Take heed to thyself that thou forsake not the Levite as long as thou livest upon the earth.
When the LORD thy God shall enlarge thy border, as he hath promised thee, and thou shalt say, I will eat flesh, because thy soul longeth to eat flesh; thou mayest eat flesh, whatsoever thy soul lusteth after.
If the place which the LORD thy God hath chosen to put his name there be too far from thee, then thou shalt kill of thy herd and of thy flock, which the LORD hath given thee, as I have commanded thee, and thou shalt eat in thy gates whatsoever thy soul lusteth after.
Even as the roebuck and the hart is eaten, so thou shalt eat them: the unclean and the clean shall eat of them alike.
Only be sure that thou eat not the blood: for the blood is the life; and thou mayest not eat the life with the flesh.
Thou shalt not eat it; thou shalt pour it upon the earth as water.
Thou shalt not eat it; that it may go well with thee, and with thy children after thee, when thou shalt do that which is right in the sight of the LORD.
Only thy holy things which thou hast, and thy vows, thou shalt take, and go unto the place which the LORD shall choose:
And thou shalt offer thy burnt offerings, the flesh and the blood, upon the altar of the LORD thy God: and the blood of thy sacrifices shall be poured out upon the altar of the LORD thy God, and thou shalt eat the flesh.

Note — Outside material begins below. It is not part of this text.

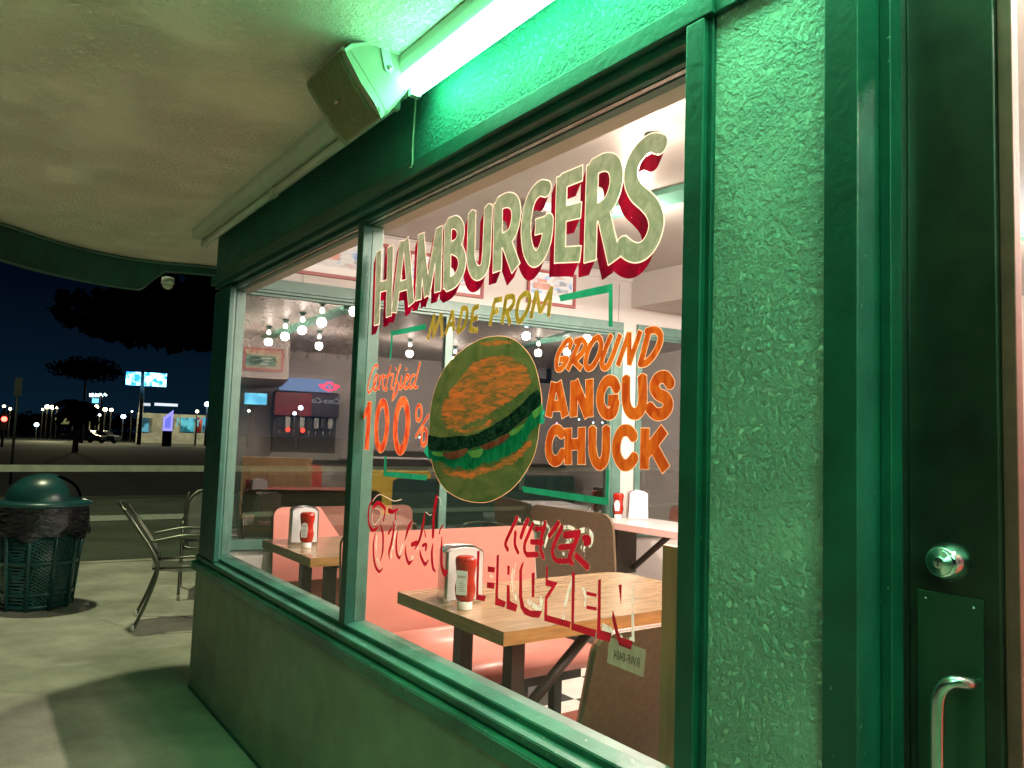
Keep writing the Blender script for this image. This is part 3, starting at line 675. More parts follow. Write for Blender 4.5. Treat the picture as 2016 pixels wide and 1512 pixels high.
for l_ in pj:
    MB().add([(q[0], YG-.0012, q[1]) for q in l_], [tuple(t_) for t_ in tessellate_polygon([[Vector((q[0], q[1], 0)) for q in l_]])]).build('bun_brushwork', PM['bunhi'], win, 'orange dry-brush highlight on the painted bun')
Poly(c7, [[(418, 1052), (448, 1022), (520, 1050), (600, 1052), (700, 1040), (850, 985), (960, 920), (1060, 850), (1135, 765), (1158, 800), (1150, 835), (1160, 868), (1118, 885), (1060, 960), (1000, 1030), (930, 1080), (880, 1095), (830, 1120), (780, 1120), (740, 1150), (690, 1165), (640, 1140), (600, 1150), (540, 1118), (490, 1112), (455, 1098), (436, 1078)]], YG-.0028, 'lettuce', PM['lettuce'], win, smooth=4, jag=.005)
Poly(c7, [[(450, 948), (520, 965), (620, 955), (720, 950), (830, 900), (940, 830), (1030, 750), (1110, 680), (1132, 700), (1136, 760), (1090, 815), (1000, 880), (940, 930), (850, 980), (760, 1020), (680, 1040), (600, 1048), (520, 1048), (452, 1035)]], YG-.0036, 'patty', PM['patty'], win, smooth=3, jag=.0016)
Poly(c7, [[(532, 1062), (600, 1054), (690, 1030), (675, 1070), (620, 1096), (560, 1090)], [(765, 1020), (850, 985), (945, 938), (930, 980), (870, 1015), (800, 1040)]], YG-.0044, 'tomato', PM['tomato'], win, smooth=3)
Poly(c7, [[(690, 1052), (740, 1042), (786, 1035), (770, 1080), (720, 1088)], [(470, 1052), (530, 1058), (538, 1080), (490, 1076)], [(945, 935), (1040, 880), (1000, 935), (955, 955)], [(1085, 810), (1140, 770), (1145, 800), (1100, 850)]], YG-.0044, 'pickle', PM['pickle'], win, smooth=3)
# Fresh / NEVER / FROZEN: only their red shading survives, the faces are worn away
q = .0125
fresh = [Cv(cC, p, [.4*q, q, 1.2*q, q, .3*q], 'r') for p in [
 [(240, 160), (190, 250), (175, 400), (195, 520), (240, 578), (290, 550), (315, 515)], [(270, 615), (245, 760), (250, 950), (280, 1080), (325, 1135), (370, 1095)],
 [(340, 495), (360, 570), (375, 650), (370, 850), (340, 990)], [(515, 455), (520, 560), (490, 740), (455, 880), (465, 965)], [(570, 585), (555, 740), (560, 880), (590, 950), (615, 920)],
 [(770, 450), (720, 540), (670, 720)], [(685, 790), (680, 890), (710, 1000), (735, 1020), (775, 985)], [(940, 340), (920, 480), (870, 700), (800, 840)],
 [(875, 850), (885, 920), (940, 1035), (990, 980)], [(1050, 760), (1035, 900), (1050, 1080), (1090, 1140)]]]
fresh += [Cv(cC, p, wd, 'r') for p, wd in [([(250, 260), (300, 208), (350, 228), (402, 285)], 1.2*q), ([(402, 285), (400, 350), (380, 445)], .7*q), ([(458, 312), (505, 325), (590, 285)], [1.6*q, 1.2*q, .3*q]), ([(550, 320), (540, 430)], .6*q),
 ([(447, 622), (490, 550)], .8*q), ([(765, 772), (830, 745)], 1.3*q), ([(940, 590), (950, 660)], .6*q), ([(1100, 130), (1065, 350), (1050, 660)], 1.25*q), ([(912, 785), (940, 770), (962, 775), (952, 840)], .9*q),
 ([(1172, 670), (1165, 880), (1168, 1060), (1210, 1160), (1245, 1120)], [.4*q, 1.2*q, 1.2*q, 1.8*q, .6*q]), ([(1190, 512), (1152, 560), (1138, 622)], .5*q)]]
F = Field(fresh, .002, .03); F.mesh(F.F, 0, YG-.0010, 'fresh_lettering', PM['cherry'], win, 'worn cherry red script Fresh')
v = .0128
nev = [Cv(cD, p, wd, 'r') for p, wd in [
 ([(445, 100), (390, 215), (332, 350), (352, 412)], v), ([(430, 245), (425, 360), (455, 440)], v), ([(552, 120), (515, 200), (485, 290)], v*1.1),
 ([(602, 160), (560, 260), (525, 350), (522, 430), (550, 465)], v), ([(545, 465), (645, 462)], v*1.2), ([(635, 208), (715, 208)], v), ([(592, 338), (695, 340)], v*1.2),
 ([(725, 150), (690, 290), (678, 400), (705, 488)], v), ([(855, 150), (810, 215), (768, 275)], v*1.1),
 ([(890, 190), (830, 320), (798, 430), (838, 520), (985, 525)], v*1.1), ([(925, 272), (1030, 255)], v*1.5), ([(870, 392), (990, 380)], v*1.2),
 ([(1060, 240), (1010, 380), (968, 490), (990, 545)], v*1.2), ([(1110, 300), (1150, 300), (1160, 335), (1125, 350)], v*1.2), ([(1038, 482), (1140, 580)], v*1.4)]]
F = Field(nev, .002, .03); F.mesh(np.maximum(F.F-.0012, -F.F), 0, YG-.0006, 'letter_outline', PM['peach'], win); F.mesh(F.F, 0, YG-.0010, 'never_lettering', PM['cherry'], win, 'slanted red word NEVER, face worn off')
Poly(cD, [[(50, 430), (75, 422), (62, 858), (140, 872), (122, 928), (38, 908)], [(155, 577), (228, 590), (222, 643), (155, 632)], [(148, 735), (226, 742), (218, 805), (147, 792)],
 [(245, 470), (268, 462), (258, 895), (338, 930), (322, 988), (228, 962)], [(350, 570), (376, 575), (372, 666), (350, 660)], [(345, 762), (372, 768), (376, 925), (452, 962), (434, 1030), (340, 1000)],
 [(590, 645), (622, 640), (618, 885), (592, 885)],
 [(733, 582), (753, 572), (750, 712), (850, 740), (820, 795), (748, 905), (744, 1062), (982, 1128), (972, 1192), (714, 1120), (724, 880), (790, 785), (730, 772)],
 [(992, 632), (1022, 642), (1012, 1145), (1236, 1212), (1220, 1285), (985, 1208)], [(1138, 828), (1242, 852), (1235, 885), (1133, 862)], [(1135, 967), (1238, 985), (1235, 1020), (1133, 1002)],
 [(1252, 715), (1279, 706), (1275, 1212), (1386, 1242), (1366, 1332), (1238, 1296)], [(1454, 765), (1486, 755), (1480, 988)], [(1394, 1010), (1412, 1050), (1468, 1282), (1596, 1320), (1578, 1407), (1458, 1362), (1424, 1240), (1392, 1110)]],
 YG-.0010, 'frozen_lettering', PM['cherry'], win, 'red block word FROZEN, face worn off')
Poly(cD, [[(515, 528), (495, 620), (498, 880), (520, 980), (580, 1018), (697, 1022), (668, 1090), (600, 1088), (520, 1058), (478, 990), (464, 880), (468, 620), (488, 560)]], YG-.0009, 'letter_o_shading', PM['cherry'], win)
scr = [Cv(cC, p, .0022, 'r') for p in [[(235, 190), (280, 120), (340, 95), (420, 130), (520, 180), (625, 160)], [(1105, 115), (1150, 160), (1160, 240)], [(265, 280), (330, 300), (340, 400), (260, 500), (225, 440), (240, 320)], [(950, 330), (1000, 370), (1035, 360)]]]
F = Field(scr, .0016, .02); F.mesh(F.F, 0, YG-.0006, 'brush_line', PM['cream'], win)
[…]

Observe and hear all these words which I command thee, that it may go well with thee, and with thy children after thee for ever, when thou doest that which is good and right in the sight of the LORD thy God.
When the LORD thy God shall cut off the nations from before thee, whither thou goest to possess them, and thou succeedest them, and dwellest in their land;
Take heed to thyself that thou be not snared by following them, after that they be destroyed from before thee; and that thou inquire not after their gods, saying, How did these nations serve their gods? even so will I do likewise.
Thou shalt not do so unto the LORD thy God: for every abomination to the LORD, which he hateth, have they done unto their gods; for even their sons and their daughters they have burnt in the fire to their gods.
What thing soever I command you, observe to do it: thou shalt not add thereto, nor diminish from it.